社会保険労務士も中小企業診断士も、いわゆる「士業」といわれる部類の専門職です。

どちらの国家資格も独立開業を目指すことができますし、一般企業でそれぞれの知識やスキルを生かすことも可能です。

たとえば、「保険や年金、労務管理のプロフェッショナル」である社会保険労務士の場合は、総務部や人事部で活躍する人が多くいます。

これらの部門では労務や人事についての業務に日常的に携わることから、社会保険労務士の資格を取得することで、より仕事の幅が広がったり難しい内容にも対応できるようになります。

一方、中小企業診断士であれば、経営に関わる分野について幅広く知識を備えられることから、経営企画部などで働く人が取得を目指すケースがあるようです。

ダブルライセンスで仕事の幅を広げる人も

社会保険労務士や中小企業診断士などの国家資格は、複数を取得すること、いわゆる「ダブルライセンス」で活躍する人もいます。

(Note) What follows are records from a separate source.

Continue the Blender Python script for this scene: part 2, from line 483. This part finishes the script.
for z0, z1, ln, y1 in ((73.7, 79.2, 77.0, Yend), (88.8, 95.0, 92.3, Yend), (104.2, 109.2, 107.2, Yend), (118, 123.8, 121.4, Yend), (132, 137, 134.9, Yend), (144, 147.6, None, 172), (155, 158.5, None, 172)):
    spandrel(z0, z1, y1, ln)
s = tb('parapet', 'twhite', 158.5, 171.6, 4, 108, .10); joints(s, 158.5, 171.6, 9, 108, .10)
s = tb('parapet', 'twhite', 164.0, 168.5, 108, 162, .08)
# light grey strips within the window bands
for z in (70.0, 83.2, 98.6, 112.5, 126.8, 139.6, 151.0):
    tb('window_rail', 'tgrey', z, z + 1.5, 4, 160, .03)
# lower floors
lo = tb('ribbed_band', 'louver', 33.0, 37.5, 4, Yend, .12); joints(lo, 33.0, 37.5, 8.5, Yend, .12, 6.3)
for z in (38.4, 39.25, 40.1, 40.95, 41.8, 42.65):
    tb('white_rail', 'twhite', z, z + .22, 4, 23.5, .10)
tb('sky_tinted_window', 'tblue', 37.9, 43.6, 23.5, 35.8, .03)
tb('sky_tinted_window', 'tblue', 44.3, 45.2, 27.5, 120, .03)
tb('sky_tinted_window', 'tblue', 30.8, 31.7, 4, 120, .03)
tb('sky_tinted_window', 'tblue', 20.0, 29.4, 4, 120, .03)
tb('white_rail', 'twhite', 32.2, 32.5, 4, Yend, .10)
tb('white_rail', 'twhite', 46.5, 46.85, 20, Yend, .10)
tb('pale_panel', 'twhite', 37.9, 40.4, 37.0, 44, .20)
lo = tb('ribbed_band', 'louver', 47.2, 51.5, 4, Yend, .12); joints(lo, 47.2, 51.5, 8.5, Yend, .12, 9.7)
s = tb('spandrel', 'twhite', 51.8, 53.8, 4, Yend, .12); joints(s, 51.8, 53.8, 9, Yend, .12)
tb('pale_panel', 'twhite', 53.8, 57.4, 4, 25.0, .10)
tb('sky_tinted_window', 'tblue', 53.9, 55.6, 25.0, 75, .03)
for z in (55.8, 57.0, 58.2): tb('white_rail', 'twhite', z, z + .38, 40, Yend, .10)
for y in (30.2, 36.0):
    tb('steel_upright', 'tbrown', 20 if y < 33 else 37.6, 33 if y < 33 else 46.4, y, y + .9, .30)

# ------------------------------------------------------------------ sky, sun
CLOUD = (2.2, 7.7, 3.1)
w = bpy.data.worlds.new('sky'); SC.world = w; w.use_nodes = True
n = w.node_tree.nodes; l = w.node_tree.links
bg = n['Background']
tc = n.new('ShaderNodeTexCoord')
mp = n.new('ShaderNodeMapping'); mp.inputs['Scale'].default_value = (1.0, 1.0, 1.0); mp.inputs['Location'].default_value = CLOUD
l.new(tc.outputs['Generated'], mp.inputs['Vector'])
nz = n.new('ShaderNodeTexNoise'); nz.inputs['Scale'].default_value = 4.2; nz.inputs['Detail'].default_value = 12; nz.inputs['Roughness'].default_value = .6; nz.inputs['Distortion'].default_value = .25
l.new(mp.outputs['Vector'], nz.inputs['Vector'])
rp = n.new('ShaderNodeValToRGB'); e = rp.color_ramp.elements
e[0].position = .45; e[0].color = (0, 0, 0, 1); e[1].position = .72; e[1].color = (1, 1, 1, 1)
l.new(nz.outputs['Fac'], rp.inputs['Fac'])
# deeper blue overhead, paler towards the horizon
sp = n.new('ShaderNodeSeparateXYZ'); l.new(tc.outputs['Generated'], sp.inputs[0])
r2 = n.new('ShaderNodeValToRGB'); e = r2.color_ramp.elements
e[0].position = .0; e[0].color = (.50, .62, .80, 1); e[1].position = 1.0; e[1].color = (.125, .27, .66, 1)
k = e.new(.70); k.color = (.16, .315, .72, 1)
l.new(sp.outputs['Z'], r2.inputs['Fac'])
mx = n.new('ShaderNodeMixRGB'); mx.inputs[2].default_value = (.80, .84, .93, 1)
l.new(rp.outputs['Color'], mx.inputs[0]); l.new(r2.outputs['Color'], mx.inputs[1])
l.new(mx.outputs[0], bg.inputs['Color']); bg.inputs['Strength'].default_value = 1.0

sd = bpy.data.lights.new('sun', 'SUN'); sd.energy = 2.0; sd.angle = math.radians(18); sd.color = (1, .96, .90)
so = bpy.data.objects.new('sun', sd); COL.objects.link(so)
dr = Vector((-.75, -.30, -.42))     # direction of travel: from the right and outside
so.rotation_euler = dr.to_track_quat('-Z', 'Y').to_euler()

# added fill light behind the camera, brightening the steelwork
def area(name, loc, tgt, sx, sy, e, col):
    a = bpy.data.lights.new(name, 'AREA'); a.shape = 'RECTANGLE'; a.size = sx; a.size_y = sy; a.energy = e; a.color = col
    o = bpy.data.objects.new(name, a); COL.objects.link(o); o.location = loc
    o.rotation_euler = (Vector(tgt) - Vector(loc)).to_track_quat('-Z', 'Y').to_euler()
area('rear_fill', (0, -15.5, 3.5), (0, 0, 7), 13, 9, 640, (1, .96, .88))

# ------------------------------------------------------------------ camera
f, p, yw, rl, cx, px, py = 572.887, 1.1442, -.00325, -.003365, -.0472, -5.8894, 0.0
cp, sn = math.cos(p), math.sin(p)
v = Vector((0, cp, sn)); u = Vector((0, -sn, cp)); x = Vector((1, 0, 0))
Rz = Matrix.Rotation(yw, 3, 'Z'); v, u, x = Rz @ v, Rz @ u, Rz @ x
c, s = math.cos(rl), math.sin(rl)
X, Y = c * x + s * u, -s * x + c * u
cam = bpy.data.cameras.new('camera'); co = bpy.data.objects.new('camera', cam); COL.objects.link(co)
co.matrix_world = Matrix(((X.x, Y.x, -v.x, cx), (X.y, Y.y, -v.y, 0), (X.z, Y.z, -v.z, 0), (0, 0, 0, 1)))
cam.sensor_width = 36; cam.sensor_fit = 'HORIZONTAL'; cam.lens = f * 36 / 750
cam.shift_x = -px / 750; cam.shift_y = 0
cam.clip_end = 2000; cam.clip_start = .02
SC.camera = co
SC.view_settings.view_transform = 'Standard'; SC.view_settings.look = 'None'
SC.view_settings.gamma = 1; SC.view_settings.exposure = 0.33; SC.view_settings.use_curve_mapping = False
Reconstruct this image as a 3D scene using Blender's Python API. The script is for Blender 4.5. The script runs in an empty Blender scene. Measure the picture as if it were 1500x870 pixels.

たとえば、社会保険労務士が企業の労務に関するコンサルティングをおこなう際に、中小企業診断士の知識も併せ持っていることで「経営全般」を見渡すことができ、より多角的なアドバイスができる可能性が高まります。

両者は別の資格ではありますが実務上関わってくる部分も多いため、ダブルライセンスを目指すことは決して無駄にならないでしょう。

ただし、どちらも簡単に取得できるような資格ではなく、試験を合格するためにはそれなりの勉強時間の確保や、資格学校に通う場合はその費用も準備しなければいけません。

軽い気持ちで勉強を始めてしまうと挫折する可能性が高いため、ダブルライセンスを目指す際にはしっかりと計画を立てていくことが必要だといえるでしょう。